■ Your goal
Among the entries that follow, the required portion opens with the line containing "Write part 3" and closes with the line containing "pole('black ski pole hanging right of the tall skis, closer". Give that portion again exactly, and nothing else.

■ Records shown
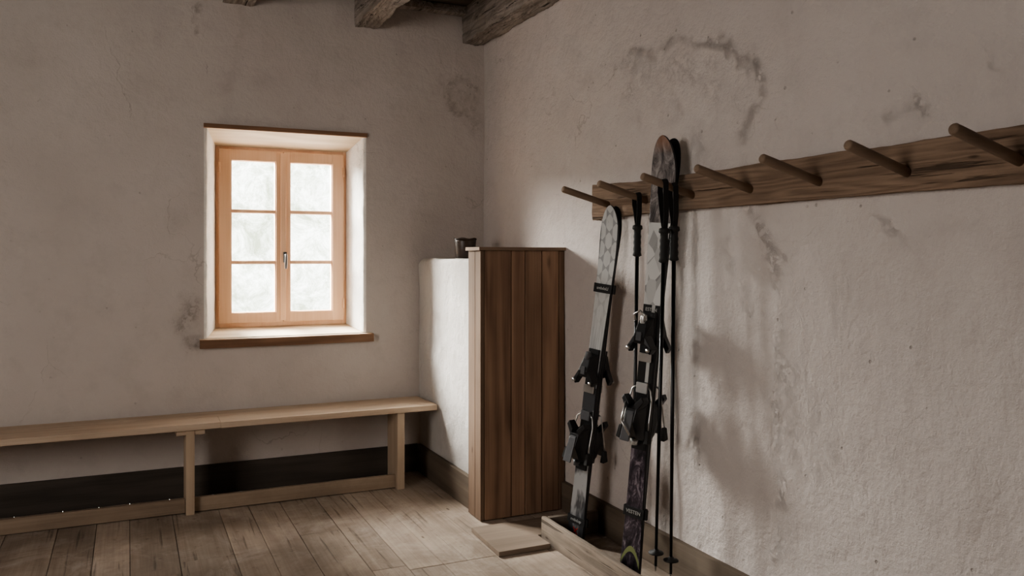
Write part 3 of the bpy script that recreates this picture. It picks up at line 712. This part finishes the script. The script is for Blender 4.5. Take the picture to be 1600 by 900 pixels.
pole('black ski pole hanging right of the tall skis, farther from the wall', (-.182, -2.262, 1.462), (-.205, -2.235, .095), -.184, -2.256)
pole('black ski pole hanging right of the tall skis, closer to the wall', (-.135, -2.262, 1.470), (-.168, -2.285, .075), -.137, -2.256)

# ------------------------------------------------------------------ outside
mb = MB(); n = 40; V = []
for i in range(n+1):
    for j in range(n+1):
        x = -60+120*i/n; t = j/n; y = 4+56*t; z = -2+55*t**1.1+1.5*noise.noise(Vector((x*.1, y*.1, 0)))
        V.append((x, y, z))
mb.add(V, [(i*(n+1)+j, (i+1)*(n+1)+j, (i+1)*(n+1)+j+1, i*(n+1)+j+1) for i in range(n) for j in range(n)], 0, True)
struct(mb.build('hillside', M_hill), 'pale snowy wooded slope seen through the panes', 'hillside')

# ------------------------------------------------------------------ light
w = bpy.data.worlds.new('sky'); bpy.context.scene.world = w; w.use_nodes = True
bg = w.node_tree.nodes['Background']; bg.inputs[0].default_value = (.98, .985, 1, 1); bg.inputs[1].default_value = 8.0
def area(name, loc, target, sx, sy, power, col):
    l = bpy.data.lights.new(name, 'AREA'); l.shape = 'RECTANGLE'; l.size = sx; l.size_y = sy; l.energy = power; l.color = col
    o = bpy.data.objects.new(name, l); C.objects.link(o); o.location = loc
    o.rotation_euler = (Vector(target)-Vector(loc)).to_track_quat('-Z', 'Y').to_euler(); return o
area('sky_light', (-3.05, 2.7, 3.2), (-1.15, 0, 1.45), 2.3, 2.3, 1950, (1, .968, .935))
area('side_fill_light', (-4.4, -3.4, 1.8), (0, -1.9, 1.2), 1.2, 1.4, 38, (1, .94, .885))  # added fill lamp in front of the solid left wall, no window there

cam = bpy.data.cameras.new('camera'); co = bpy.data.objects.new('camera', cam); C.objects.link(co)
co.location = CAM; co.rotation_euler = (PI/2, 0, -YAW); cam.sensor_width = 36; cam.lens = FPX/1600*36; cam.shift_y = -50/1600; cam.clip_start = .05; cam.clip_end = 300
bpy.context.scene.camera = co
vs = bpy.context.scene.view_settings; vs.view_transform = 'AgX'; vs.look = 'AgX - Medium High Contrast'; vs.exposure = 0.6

---

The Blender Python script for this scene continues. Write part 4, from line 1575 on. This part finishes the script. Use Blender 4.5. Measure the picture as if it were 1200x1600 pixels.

■ Solved exercise
Write part 3 of the bpy script that recreates this picture. It picks up at line 712. This part finishes the script. The script is for Blender 4.5. Take the picture to be 1600 by 900 pixels.
pole('black ski pole hanging right of the tall skis, farther from the wall', (-.182, -2.262, 1.462), (-.205, -2.235, .095), -.184, -2.256)
pole('black ski pole hanging right of the tall skis, closer to the wall', (-.135, -2.262, 1.470), (-.168, -2.285, .075), -.137, -2.256)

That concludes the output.